Pressure on Democrats to hold the line against a Trump nominee will be considerable. Liberal groups were chafing for a delay and calling on Democrats to do all they can: The liberal group MoveOn insisted there should not be a confirmation vote "while Trump is under investigation" by the special counsel.
At the White House, Trump told reporters that the replacement process would "begin immediately" and that he hoped to pick someone from his list of contenders.
"Hopefully, we will pick someone who is just as outstanding," Trump said of Kennedy.
Among those candidates is Amal Thapar, a Kentucky judge with ties to McConnell, whom Trump nominated to a seat on the federal appeals bench.
McConnell cited Thapar, whose family emigrated from India, to counter criticism that Trump's judicial selections have been mostly white men: "I think there's a conscious effort to appoint strict constructionists," McConnell said at an event Wednesday ahead of Kennedy's announcement. "I don't think they should be consumed with race or gender."

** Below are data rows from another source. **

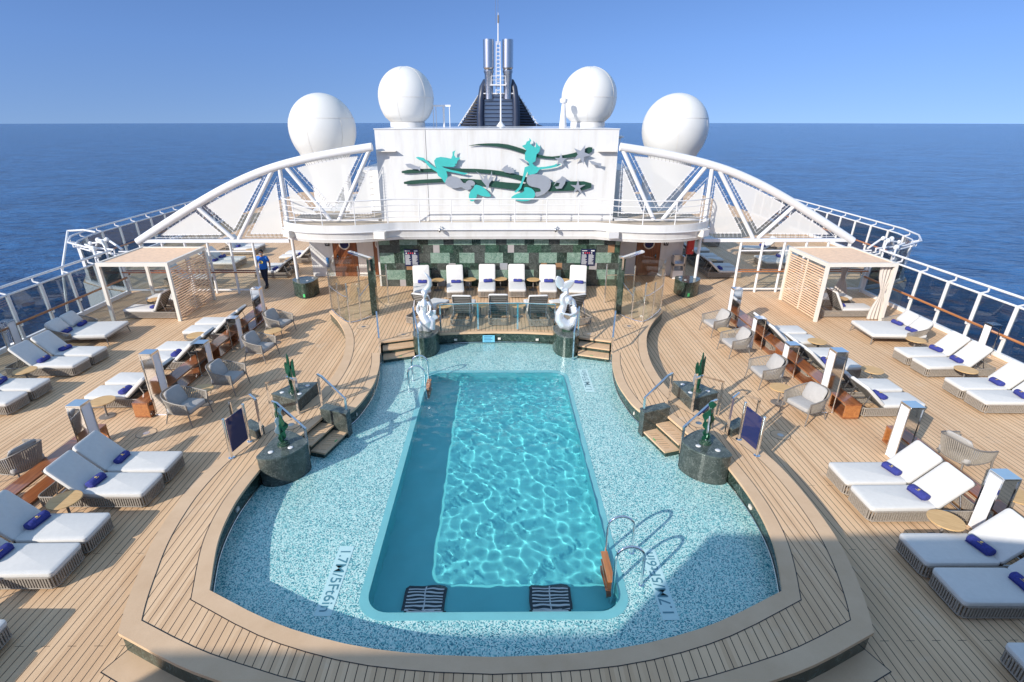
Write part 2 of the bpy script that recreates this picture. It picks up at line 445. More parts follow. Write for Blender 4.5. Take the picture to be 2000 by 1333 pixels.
inR = [(0, 17.38), (1.0, 17.34), (2.05, 17.2), (2.8, 16.86), (3.83, 16.5), (3.72, 15.6), (3.56, 14.85), (3.48, 14.2), (3.43, 13.4), (3.5, 12.65), (3.6, 12.05), (3.78, 11.7), (4.3, 11.66), (4.62, 10.6), (4.98, 9.6), (5.04, 8.7), (5.02, 8.0), (4.93, 7.35), (4.75, 6.75), (4.55, 6.22)]
inB = [(4.55, 6.22), (3.5, 5.72), (2.8, 5.47), (1.9, 5.25), (1.0, 5.15), (0, 5.12)]
hin = inR[:5] + smooth_path(inR[5:12], it=2) + inR[12:14] + smooth_path(inR[14:], it=2) + smooth_path(inB, it=1)[1:]
hin = thin_path(hin, [(4.55, 6.22), (3.83, 16.5), (2.8, 16.86), (4.3, 11.66), (4.62, 10.6), (0, 17.38), (0, 5.12)], .2)
INN = hin + mir2(hin[1:-1])
DECK = [(-16.75, -22), (16.75, -22), (16.75, 23.3), (18.3, 24.0), (19.9, 25.0), (20.8, 26.5), (21.3, 29), (21.4, 60), (-21.4, 60), (-21.3, 29), (-20.8, 26.5), (-19.9, 25.0), (-18.3, 24.0), (-16.75, 23.3)]
v, f = region(DECK, [offset(OUT, .08, True)], 0.0)
struct(MB().add(v, f).build('main_deck', 'deck planks'))
mb = MB(); wall(mb, list(reversed(DECK)), -1.6, -.004, True); mb.add([(x, y, -1.6) for x, y in DECK], [tuple(reversed(range(len(DECK))))])
wall(mb, [(16.4, -22), (16.4, 60), (-16.4, 60), (-16.4, -22)], -50.5, -1.6, True)
struct(mb.build('hull', 'white paint'))
v, f = region(OUT, [INN], ZP)
struct(MB().add(v, f).build('pool_platform', 'platform planks'))
# lips, borders, caulk lines
mb = MB(); cl = MB()
def lip(path, side, closed=False, w=.30, z=ZP):
    """border strip lying along path, going inward by w on the given side"""
    a = offset(path, -.022 * side, closed); b = offset(path, w * side, closed); c = offset(path, (w + .014) * side, closed)
    a2 = offset(path, -.022 * side, closed)
    if side > 0:
        ribbon(mb, b, a, z + .004, closed); ribbon(cl, c, b, z + .0042, closed)
    else:
        ribbon(mb, a, b, z + .004, closed); ribbon(cl, b, c, z + .0042, closed)
    wall(mb, a2, z - .055, z + .004, closed) if side < 0 else wall(mb, list(reversed(a2)), z - .055, z + .004, closed)
iR1 = hin[hin.index((3.83, 16.5)) + 1:hin.index((4.3, 11.66))]
iR2 = hin[hin.index((4.62, 10.6)) + 1:] 
iR2 = iR2 + mir2(iR2[:-1])
oR1 = half[1:]
oAll = oR1 + mir2(oR1[:-1])
# offset() shifts to the right of the travel direction for positive d
lip(oAll, 1, w=.25)
for pth in (iR1, mir(iR1)): lip(pth, -1, w=.22)
lip(iR2, -1, w=.22)
lip([(-2.0, 17.2), (-1.0, 17.34), (0, 17.38), (1.0, 17.34), (2.0, 17.2)], -1, w=.10)
for s in (1, -1):
    pth = [(2.78, 16.87), (3.84, 16.51)] if s > 0 else mir([(2.78, 16.87), (3.84, 16.51)])
    lip(pth, -1, w=.16)
    pth = [(4.3, 11.66), (4.62, 10.6)] if s > 0 else mir([(4.3, 11.66), (4.62, 10.6)])
    lip(pth, -1, w=.18)
struct(mb.build('platform_border', 'border wood')); struct(cl.build('platform_caulking', 'black plastic'))
# border laid on the main deck round the platform foot
mb = MB(); cl = MB(); i0 = min(range(len(oAll)), key=lambda i: (oAll[i][0] - 5.47) ** 2 + (oAll[i][1] - 5.5) ** 2); i1 = min(range(len(oAll)), key=lambda i: (oAll[i][0] + 5.38) ** 2 + (oAll[i][1] - 5.57) ** 2)
bt = oAll[i0:i1 + 1]; a = offset(bt, .06, False); b = offset(bt, -.36, False); c = offset(bt, -.375, False)
ribbon(mb, a, b, .004); ribbon(cl, b, c, .0043)
for u, w_ in ((a[0], c[0]), (a[-1], c[-1])): cl.bar((u[0], u[1], .0035), (w_[0], w_[1], .0035), .015, .002)
struct(mb.build('deck_border', 'border wood')); struct(cl.build('deck_caulking', 'black plastic'))
# marble risers
mb = MB(); n = len(OUT)
wall(mb, list(reversed(offset(OUT, .008, True))), -.01, ZP - .002, True)
struct(mb.build('platform_outer_riser', 'dark marble'))
mb = MB(); wall(mb, offset(INN, -.04, True), ZM - .01, ZP - .002, True)
struct(mb.build('platform_inner_riser', 'dark marble'))
# chrome gutter line at the foot of the inner riser
mb = MB()
for pth in (iR1, mir(iR1), iR2): mb.tube([(x, y, ZM + .045) for x, y in offset(pth, -.025)], .012, 6)
mb.tube([(x, y, ZM + .05) for x, y in ((-1.95, 17.2), (-1, 17.34), (0, 17.38), (1, 17.34), (1.95, 17.2))], .012, 6)
struct(mb.build('gutter_rim', 'chrome', None, True))

# ------------------------------------------------------------------ pool basin
def rrect(x0, x1, y0, y1, r, k=8):
    o = []
    for cx, cy, t0 in ((x1 - r, y1 - r, 0), (x0 + r, y1 - r, 90), (x0 + r, y0 + r, 180), (x1 - r, y0 + r, 270)):
        for i in range(k + 1): t = R(t0 + 90 * i / k); o.append((cx + r * math.cos(t), cy + r * math.sin(t)))
    return o
PIN = rrect(-2.07, 2.07, 6.24, 14.95, .38); PCO = rrect(-2.21, 2.21, 6.09, 15.16, .48)
v, f = region(offset(INN, -.05, True), [PCO], ZM)
struct(MB().add(v, f).build('mosaic_floor', 'mosaic'))
mb = MB(); v, f = region(PCO, [PIN], ZM + .004); mb.add(v, f); wall(mb, PCO, ZM - .01, ZM + .004, True)
struct(mb.build('pool_coping', 'coping teal'))
mb = MB(); wall(mb, list(reversed(PIN)), -.68, ZM + .004, True); mb.add([(x, y, -.68) for x, y in PIN], [tuple(range(len(PIN)))])
basin = struct(mb.build('pool_basin', 'pool paint')); basin.cycles.is_caustics_receiver = True
for p in basin.data.polygons: p.use_smooth = False
# water: real waves; fine grid clipped by a rounded rectangle
x0, x1, y0, y1, r = -2.065, 2.065, 6.245, 14.945, .375
def wave(x, y):
    a = noise.noise(Vector((x * 2.5, y * 2.3, 0))) * .0150 + noise.noise(Vector((x * 5.4, y * 5.0, 4))) * .0082 + noise.noise(Vector((x * .9, y * .9, 7))) * .012
    k = min(1, max(0, (y - 11.0) / 3.5)); q = min(1, max(0, (-x + 1.0) / 3)) * .5 + .5
    b = noise.noise(Vector((x * 5 + 3, y * 9, 9))) * .007 + noise.noise(Vector((x * 9 + 3, y * 17, 19))) * .003
    return a * (1 - .35 * k) + b * k * q * 1.3
NX, NY = 170, 350; v = []; f = []
for j in range(NY + 1):
    y = y0 + (y1 - y0) * j / NY; e = 0
    d = max(0, r - min(y - y0, y1 - y)); e = r - math.sqrt(max(0, r * r - d * d))
    for i in range(NX + 1):
        x = (x0 + e) + (x1 - x0 - 2 * e) * i / NX; v.append((x, y, ZW + wave(x, y)))
f = [(j * (NX + 1) + i, j * (NX + 1) + i + 1, (j + 1) * (NX + 1) + i + 1, (j + 1) * (NX + 1) + i) for j in range(NY) for i in range(NX)]
wt = struct(MB().add(v, f).build('pool_water', 'pool water', None, True)); wt.cycles.is_caustics_caster = True
v, f = region(offset(INN, -.045, True), [PIN], ZW)
struct(MB().add(v, f).build('shallow_water', 'water film'))

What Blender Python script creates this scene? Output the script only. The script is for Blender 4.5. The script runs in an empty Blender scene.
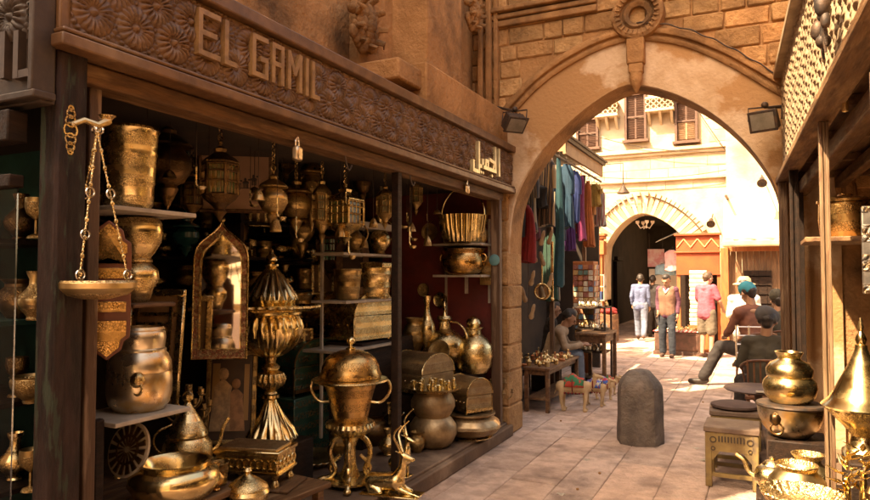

A liberal group, Demand Justice, is airing an ad that seeks to paint Thapar, as a friend McConnell and a "far right" judge who authored a court decision that would allow wealthy donors to influence elections.
On other side of the battle, the conservative Judicial Crisis Network, which spent millions to block Garland and back Gorsuch, is launching a new seven-figure ad campaign to pressure vulnerable 2018 Democratic senators to support Trump's selection.